◆ Exercise inputs:
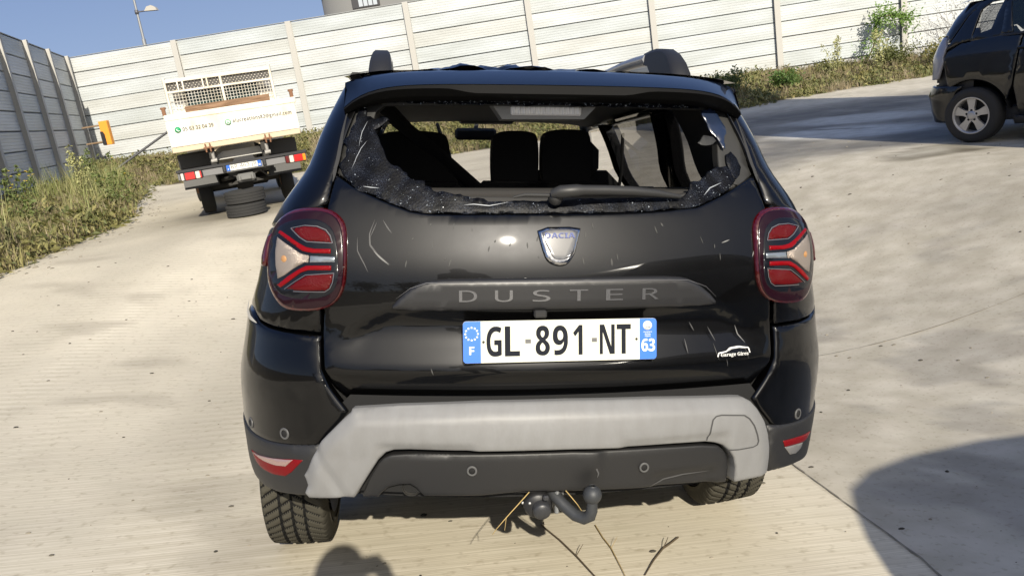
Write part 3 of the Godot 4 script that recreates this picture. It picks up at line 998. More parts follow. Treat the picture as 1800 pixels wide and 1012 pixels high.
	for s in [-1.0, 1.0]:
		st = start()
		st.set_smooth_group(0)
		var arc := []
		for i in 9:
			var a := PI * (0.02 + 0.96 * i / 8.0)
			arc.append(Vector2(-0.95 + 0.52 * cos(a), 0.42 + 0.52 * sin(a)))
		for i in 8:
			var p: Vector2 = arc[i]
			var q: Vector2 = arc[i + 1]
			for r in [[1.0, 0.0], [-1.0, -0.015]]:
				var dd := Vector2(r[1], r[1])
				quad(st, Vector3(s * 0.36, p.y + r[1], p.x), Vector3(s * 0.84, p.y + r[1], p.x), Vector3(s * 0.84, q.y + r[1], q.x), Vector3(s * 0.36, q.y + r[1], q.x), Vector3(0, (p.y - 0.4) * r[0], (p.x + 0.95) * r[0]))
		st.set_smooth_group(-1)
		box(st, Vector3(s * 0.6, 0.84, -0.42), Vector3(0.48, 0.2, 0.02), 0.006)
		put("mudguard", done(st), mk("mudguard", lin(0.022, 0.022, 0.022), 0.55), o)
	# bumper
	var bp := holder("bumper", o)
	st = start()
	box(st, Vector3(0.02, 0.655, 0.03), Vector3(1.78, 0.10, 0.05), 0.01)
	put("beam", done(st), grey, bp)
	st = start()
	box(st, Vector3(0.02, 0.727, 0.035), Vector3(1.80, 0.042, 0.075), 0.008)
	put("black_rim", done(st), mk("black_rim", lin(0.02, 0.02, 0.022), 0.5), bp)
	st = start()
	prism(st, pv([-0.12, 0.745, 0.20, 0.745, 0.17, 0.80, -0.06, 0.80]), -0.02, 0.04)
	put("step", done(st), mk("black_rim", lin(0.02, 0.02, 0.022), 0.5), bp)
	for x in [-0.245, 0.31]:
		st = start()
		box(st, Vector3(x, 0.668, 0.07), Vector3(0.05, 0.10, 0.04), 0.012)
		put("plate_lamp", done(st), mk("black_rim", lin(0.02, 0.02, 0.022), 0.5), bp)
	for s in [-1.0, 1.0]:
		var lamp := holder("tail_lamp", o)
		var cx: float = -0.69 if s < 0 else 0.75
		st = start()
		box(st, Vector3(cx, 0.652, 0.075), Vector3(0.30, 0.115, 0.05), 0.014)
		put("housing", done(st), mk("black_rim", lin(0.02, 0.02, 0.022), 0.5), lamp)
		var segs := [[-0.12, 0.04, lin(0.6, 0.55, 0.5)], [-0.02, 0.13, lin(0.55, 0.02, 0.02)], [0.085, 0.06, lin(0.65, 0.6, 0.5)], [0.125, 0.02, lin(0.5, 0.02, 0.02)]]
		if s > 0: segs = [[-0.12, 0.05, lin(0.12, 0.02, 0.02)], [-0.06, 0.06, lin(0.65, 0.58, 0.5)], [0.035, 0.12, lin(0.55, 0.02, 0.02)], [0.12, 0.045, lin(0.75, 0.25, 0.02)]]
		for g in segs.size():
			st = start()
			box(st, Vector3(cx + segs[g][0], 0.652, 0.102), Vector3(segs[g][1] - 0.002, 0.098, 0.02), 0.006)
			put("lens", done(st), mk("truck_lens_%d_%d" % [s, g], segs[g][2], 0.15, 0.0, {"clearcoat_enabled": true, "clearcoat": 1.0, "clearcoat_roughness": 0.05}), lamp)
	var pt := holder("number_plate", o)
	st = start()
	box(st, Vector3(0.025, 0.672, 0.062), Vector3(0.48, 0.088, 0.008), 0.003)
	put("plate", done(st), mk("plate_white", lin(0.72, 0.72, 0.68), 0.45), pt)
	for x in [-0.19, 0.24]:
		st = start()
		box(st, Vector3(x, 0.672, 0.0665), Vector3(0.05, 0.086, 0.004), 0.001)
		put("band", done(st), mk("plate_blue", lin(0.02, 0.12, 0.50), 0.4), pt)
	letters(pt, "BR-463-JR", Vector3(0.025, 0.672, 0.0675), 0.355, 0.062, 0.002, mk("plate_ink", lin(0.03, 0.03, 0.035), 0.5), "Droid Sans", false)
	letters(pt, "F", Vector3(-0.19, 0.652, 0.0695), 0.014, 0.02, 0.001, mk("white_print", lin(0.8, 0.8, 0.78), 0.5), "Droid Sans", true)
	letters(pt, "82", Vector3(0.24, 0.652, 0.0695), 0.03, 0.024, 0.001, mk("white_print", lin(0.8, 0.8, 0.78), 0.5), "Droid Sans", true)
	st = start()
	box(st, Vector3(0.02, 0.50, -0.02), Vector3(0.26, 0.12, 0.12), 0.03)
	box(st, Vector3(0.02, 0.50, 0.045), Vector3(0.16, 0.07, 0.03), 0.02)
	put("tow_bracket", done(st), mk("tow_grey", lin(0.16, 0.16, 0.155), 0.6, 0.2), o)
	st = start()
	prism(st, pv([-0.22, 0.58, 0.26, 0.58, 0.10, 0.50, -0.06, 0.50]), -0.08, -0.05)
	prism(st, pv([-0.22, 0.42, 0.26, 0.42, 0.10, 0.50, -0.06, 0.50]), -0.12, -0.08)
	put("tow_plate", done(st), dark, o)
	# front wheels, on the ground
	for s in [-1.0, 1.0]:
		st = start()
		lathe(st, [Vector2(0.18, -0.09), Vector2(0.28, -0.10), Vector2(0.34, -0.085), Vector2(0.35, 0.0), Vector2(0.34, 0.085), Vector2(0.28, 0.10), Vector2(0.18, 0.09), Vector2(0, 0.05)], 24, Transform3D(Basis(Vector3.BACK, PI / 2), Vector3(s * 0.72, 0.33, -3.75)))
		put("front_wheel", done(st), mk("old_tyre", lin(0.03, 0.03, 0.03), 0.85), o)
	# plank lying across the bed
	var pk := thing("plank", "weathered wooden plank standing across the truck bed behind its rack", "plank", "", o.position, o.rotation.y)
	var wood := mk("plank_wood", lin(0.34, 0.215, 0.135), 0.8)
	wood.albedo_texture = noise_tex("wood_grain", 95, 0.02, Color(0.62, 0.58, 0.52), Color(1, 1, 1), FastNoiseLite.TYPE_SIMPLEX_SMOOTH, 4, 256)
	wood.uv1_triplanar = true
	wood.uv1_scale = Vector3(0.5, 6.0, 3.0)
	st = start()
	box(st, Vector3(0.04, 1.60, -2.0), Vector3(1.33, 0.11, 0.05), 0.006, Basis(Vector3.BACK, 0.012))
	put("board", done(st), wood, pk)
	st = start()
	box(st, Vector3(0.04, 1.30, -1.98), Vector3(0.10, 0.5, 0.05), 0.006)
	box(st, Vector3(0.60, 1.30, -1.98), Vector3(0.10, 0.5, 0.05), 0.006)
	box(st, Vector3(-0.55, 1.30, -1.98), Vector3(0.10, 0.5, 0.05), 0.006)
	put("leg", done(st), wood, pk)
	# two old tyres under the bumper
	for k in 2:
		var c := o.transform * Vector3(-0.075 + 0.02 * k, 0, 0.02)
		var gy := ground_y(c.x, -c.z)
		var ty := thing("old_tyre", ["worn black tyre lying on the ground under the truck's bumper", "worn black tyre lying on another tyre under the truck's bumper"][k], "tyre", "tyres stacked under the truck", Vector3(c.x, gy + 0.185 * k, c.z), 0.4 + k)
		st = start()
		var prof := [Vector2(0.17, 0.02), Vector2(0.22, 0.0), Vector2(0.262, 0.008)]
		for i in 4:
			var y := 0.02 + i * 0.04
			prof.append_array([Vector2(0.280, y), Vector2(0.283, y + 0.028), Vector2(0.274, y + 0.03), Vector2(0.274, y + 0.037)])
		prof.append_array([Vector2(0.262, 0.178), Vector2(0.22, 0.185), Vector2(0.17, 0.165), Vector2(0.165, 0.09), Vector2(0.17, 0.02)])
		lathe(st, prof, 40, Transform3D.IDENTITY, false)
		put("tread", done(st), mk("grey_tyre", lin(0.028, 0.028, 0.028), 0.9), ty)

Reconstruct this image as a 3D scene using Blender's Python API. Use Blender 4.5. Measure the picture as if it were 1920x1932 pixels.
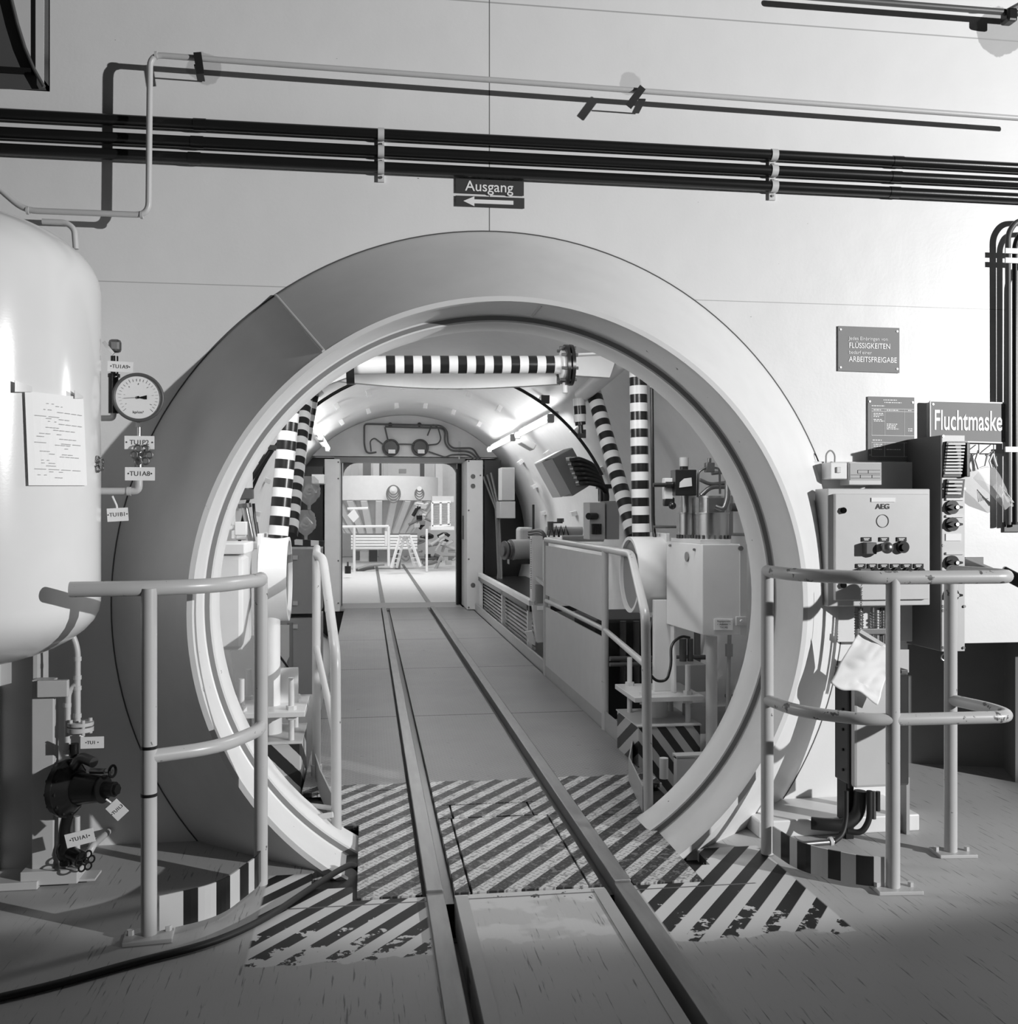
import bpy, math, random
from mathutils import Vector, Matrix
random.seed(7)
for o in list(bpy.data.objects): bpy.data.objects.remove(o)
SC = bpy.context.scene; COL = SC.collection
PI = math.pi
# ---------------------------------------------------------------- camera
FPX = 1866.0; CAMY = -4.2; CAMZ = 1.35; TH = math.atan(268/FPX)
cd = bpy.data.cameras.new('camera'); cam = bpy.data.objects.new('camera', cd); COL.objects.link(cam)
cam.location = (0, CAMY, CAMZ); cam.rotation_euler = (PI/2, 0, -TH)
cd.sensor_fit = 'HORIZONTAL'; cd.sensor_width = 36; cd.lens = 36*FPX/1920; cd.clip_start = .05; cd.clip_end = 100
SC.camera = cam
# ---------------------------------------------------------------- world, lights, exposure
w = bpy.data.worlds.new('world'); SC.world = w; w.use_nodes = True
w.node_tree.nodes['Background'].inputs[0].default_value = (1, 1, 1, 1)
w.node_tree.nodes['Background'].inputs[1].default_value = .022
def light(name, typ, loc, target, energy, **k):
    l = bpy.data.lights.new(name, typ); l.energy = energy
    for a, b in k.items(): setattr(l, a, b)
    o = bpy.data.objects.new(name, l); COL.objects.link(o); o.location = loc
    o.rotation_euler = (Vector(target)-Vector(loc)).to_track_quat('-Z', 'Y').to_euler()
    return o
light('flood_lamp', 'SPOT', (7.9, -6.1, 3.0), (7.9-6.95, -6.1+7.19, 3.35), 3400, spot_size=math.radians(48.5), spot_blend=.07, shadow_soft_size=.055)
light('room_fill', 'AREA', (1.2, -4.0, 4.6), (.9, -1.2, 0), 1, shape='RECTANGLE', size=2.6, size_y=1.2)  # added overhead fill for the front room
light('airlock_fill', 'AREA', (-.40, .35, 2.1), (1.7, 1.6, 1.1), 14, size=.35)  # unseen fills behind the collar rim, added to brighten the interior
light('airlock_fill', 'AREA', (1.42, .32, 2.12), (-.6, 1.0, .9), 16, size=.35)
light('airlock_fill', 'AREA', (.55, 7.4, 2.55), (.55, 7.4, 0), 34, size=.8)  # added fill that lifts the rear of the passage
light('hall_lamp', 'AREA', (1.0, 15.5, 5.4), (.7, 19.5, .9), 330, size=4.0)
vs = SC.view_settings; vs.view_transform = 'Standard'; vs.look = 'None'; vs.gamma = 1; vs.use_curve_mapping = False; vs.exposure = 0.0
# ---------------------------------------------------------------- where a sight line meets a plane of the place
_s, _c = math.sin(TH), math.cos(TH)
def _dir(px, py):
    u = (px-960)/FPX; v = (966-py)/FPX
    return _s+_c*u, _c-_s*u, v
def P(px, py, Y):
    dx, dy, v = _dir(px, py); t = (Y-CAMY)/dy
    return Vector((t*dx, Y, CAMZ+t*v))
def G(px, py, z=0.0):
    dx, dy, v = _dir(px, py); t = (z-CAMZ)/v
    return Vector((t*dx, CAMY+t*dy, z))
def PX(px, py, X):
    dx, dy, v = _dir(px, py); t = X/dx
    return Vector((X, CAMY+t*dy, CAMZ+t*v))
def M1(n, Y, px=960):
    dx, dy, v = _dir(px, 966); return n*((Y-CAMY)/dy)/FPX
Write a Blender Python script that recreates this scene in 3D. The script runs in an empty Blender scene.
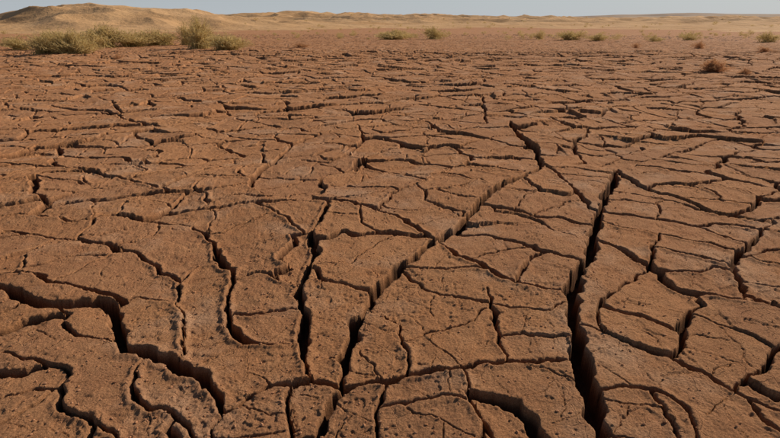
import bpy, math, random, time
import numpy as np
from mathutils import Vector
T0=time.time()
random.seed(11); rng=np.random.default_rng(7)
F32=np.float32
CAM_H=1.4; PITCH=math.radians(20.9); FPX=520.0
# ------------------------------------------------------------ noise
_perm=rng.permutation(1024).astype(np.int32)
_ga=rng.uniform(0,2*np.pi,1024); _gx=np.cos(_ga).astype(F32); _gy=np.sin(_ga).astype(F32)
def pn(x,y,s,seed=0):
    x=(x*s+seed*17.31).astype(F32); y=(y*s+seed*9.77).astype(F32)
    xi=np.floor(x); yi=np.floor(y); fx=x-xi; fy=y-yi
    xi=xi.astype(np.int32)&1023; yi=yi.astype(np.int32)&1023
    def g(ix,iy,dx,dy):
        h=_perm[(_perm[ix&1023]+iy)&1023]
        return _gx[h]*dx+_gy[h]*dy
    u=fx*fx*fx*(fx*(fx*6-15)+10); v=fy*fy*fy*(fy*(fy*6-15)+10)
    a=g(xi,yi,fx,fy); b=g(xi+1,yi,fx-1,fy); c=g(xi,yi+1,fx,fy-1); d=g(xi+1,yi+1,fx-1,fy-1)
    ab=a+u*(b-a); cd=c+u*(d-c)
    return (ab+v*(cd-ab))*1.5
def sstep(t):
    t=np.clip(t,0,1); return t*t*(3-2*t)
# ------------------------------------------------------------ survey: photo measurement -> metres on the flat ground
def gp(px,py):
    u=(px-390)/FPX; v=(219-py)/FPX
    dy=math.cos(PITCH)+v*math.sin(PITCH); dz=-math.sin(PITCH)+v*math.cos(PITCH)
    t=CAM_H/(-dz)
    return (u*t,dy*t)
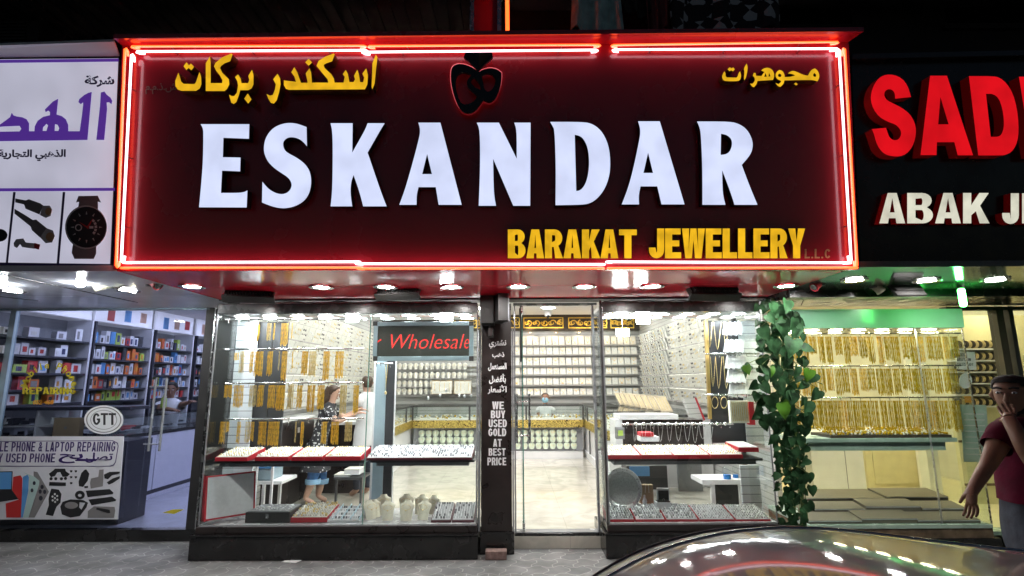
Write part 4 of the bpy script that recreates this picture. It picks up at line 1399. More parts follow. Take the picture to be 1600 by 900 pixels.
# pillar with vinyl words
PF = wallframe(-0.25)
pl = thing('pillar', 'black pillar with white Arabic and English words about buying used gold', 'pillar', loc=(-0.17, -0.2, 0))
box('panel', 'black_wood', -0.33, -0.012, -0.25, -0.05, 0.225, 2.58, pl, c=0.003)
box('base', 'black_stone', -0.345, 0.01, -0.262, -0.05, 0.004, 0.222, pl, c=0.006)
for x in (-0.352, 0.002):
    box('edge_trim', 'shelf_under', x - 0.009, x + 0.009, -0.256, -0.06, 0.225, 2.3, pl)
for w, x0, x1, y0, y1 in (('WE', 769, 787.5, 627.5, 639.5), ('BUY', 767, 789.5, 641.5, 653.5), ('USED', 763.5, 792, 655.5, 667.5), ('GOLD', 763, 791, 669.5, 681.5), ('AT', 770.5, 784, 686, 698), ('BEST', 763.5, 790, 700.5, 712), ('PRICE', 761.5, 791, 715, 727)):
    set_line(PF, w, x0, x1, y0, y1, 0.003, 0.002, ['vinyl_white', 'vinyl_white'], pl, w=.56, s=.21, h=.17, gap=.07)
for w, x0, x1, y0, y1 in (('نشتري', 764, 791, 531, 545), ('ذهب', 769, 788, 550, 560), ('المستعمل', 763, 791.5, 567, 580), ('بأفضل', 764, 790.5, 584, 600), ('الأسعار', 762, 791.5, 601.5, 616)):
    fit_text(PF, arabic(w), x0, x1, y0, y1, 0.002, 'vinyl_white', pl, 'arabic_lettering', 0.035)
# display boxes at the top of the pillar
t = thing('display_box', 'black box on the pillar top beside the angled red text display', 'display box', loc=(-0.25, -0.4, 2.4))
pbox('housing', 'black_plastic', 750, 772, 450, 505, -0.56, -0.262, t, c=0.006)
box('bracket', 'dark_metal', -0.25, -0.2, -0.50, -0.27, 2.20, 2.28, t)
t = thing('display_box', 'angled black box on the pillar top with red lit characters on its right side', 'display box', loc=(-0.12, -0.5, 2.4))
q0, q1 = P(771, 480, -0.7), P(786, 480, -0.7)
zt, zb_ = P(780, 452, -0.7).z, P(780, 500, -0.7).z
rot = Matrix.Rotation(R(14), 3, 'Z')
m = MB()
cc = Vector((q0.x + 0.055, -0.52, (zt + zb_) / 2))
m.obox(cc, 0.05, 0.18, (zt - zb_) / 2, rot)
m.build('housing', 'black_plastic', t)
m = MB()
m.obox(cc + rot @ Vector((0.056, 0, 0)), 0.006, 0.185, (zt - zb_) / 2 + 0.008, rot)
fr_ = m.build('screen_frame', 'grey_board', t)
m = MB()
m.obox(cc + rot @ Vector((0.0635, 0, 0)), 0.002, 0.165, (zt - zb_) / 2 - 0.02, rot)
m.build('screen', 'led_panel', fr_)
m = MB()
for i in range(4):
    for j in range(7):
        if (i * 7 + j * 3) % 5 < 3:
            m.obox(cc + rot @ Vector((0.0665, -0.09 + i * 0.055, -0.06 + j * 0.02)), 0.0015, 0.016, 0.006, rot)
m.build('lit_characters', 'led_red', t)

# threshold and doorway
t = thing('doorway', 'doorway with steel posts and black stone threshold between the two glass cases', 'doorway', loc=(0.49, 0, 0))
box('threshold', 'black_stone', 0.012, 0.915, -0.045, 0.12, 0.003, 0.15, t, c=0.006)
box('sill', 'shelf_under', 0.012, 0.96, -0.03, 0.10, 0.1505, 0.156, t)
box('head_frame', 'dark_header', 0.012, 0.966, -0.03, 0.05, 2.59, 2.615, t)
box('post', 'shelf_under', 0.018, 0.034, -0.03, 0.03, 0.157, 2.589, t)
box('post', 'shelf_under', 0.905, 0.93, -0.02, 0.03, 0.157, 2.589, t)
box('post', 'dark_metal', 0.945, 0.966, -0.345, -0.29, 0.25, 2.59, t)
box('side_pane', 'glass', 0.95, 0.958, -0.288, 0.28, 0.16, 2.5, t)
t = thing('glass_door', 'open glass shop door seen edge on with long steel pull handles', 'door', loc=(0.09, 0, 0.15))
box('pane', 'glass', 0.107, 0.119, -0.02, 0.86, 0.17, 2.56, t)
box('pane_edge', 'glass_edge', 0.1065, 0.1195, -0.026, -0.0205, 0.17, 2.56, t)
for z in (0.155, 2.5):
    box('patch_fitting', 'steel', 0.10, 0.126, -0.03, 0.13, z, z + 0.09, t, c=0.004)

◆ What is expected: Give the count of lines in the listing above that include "part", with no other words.

◆ Full answer: 2